The group employs 72,000 people, 21,000 of whom are in Switzerland.
The ailing carrier, which has run up debts of SFr17 billion ($10.5 million), is in urgent need of a capital injection and has admitted that it doesn't even have enough money to pay October's salaries.
On Monday, the airline's reservation desk warned passengers that it could not guarantee flights for the rest of the week.
Failed expansion
The company's financial problems date back to its failed expansion policy when it bought stakes in financially weak foreign airlines in an attempt to build its own international alliance.
As a result, it now has to try to honour its commitment to the Belgian carrier, Sabena, in which it has a 49.5 per cent stake. On Monday, Swissair was meant to pay Sabena SFr200 million as part of a deal reached in July with the Belgian government, the airline's other shareholder.
Under the agreement, Swissair and the Belgian government decided a final SFr635 million capital injection to keep Sabena in business. But a restructuring plan there has met stiff resistance from pilots, who remained on strike for a fourth consecutive day on Monday.
Mountain of debt
Swissair's cash haemorrhage to loss-makers in France and Germany also contributed to the company's growing debt mountain.

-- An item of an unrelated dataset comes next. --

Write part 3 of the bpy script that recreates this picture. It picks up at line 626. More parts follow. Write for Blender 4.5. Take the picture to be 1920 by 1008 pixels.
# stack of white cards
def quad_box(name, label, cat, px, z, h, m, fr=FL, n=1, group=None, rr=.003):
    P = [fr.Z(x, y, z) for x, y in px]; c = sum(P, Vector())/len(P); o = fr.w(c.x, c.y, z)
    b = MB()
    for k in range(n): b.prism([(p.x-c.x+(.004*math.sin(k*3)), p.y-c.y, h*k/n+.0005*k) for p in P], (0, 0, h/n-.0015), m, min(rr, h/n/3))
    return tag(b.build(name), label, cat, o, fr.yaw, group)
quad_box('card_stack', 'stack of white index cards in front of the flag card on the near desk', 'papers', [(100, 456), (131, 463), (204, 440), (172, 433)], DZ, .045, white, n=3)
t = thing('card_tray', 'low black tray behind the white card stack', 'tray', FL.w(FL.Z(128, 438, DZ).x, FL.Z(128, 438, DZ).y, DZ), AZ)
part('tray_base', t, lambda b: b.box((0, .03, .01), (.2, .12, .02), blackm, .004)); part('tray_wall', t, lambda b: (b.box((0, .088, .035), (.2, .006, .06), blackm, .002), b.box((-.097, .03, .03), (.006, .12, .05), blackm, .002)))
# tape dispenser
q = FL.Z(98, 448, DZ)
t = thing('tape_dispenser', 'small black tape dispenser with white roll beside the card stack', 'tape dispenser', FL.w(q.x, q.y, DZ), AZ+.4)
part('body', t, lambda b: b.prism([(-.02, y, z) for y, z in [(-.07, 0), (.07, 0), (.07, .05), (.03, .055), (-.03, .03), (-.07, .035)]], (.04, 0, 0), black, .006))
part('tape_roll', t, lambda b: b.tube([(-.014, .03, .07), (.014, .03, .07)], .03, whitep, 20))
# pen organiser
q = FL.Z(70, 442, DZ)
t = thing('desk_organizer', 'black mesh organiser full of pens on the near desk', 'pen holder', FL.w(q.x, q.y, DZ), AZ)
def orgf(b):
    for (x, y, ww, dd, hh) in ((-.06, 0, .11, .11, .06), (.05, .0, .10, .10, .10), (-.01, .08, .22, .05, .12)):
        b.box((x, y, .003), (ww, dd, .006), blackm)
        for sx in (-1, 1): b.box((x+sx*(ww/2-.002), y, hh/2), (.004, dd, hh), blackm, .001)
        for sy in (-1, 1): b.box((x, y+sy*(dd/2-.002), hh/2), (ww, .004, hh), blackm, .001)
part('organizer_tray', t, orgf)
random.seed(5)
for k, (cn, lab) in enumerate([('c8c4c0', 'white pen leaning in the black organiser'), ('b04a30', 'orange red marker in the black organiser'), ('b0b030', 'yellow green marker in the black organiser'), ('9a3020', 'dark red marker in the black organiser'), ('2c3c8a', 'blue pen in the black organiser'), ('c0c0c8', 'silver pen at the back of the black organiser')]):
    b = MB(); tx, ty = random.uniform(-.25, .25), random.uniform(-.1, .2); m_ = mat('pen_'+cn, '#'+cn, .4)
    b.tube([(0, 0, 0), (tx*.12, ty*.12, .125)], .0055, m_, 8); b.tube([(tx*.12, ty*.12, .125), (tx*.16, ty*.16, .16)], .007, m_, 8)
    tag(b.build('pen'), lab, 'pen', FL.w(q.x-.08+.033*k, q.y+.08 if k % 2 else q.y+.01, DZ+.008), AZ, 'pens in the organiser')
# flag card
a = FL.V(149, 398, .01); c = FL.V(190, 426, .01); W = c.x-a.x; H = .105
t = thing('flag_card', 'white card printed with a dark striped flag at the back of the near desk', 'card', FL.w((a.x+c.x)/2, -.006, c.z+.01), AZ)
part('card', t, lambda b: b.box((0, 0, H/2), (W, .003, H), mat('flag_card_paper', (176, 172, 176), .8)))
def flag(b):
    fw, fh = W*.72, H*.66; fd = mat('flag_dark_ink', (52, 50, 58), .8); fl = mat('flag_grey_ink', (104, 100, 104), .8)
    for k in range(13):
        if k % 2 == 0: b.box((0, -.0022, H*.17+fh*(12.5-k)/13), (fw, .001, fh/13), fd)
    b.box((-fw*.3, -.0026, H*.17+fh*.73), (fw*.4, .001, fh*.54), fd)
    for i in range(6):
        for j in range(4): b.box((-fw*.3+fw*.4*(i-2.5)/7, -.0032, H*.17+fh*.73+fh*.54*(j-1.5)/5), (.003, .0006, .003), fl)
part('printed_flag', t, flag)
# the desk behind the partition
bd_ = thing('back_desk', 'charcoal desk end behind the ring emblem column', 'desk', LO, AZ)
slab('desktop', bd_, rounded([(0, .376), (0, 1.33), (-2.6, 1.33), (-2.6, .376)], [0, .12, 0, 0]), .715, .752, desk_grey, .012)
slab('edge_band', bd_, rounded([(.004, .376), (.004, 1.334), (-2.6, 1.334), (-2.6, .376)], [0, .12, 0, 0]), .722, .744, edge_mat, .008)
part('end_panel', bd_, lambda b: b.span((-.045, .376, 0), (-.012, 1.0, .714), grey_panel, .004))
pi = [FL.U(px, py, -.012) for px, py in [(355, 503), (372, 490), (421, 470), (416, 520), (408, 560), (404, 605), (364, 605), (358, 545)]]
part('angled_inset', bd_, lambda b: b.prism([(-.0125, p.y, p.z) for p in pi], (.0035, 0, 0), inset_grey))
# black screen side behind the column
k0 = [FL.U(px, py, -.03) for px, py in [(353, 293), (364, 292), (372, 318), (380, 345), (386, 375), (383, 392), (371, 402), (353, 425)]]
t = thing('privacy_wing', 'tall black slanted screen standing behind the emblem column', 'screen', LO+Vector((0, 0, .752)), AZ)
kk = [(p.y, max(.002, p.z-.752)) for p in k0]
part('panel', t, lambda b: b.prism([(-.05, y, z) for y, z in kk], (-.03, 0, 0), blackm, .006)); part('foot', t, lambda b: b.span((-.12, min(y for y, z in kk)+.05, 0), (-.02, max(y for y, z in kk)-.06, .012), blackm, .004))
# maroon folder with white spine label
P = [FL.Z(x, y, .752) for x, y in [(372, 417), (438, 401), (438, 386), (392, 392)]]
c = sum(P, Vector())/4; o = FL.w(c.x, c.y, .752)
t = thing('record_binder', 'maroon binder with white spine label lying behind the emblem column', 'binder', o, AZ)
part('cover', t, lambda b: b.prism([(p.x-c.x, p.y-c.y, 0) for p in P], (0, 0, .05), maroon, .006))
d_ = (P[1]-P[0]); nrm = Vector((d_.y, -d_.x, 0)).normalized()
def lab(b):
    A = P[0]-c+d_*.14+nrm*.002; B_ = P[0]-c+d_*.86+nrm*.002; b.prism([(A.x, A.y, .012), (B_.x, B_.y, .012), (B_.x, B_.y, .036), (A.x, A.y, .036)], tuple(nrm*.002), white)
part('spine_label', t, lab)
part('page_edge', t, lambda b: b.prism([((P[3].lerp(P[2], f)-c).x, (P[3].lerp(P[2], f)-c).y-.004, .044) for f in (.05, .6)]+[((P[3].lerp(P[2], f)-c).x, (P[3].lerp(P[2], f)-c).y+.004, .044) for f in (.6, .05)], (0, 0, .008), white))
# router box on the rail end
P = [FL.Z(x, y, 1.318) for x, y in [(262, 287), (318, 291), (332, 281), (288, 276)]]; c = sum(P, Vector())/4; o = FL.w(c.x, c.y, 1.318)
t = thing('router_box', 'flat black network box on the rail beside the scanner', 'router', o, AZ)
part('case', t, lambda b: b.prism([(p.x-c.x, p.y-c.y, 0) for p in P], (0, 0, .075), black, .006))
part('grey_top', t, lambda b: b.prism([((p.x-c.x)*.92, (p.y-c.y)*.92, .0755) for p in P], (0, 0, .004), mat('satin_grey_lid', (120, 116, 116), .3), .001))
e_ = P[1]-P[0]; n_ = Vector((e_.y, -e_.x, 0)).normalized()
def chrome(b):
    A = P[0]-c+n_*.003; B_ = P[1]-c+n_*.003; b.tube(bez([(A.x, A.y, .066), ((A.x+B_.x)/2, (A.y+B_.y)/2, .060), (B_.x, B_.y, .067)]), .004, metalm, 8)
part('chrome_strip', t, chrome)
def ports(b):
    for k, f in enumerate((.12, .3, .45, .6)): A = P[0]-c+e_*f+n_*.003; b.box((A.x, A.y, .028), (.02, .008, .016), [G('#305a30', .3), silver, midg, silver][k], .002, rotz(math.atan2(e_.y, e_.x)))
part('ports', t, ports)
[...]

The expansion policy was discarded in January and Mario Corti was brought in to implement a new strategy. He has since struggled to extricate the company from its obligations, though he has had some success in ridding Swissair of its liabilities in France.
The former management's business strategy saw Swissair incur a record SFr2.9 billion loss in 2000.
Last week, Corti unveiled plans for a major restructuring programme that would cost thousands of jobs. The proposals would see the long-haul network cut by a quarter while Crossair would be fully integrated into the group.
The company also said that 3,000 jobs were to go immediately at its catering unit, Gate Gourmet.
Losses since the September 11 suicide attacks in the United States have added to Swissair's woes. Passenger numbers on transatlantic flights have plummeted by 40 to 60 per cent in the wake of the attacks.
Shares in both Swissair and Crossair have been suspended until Tuesday evening.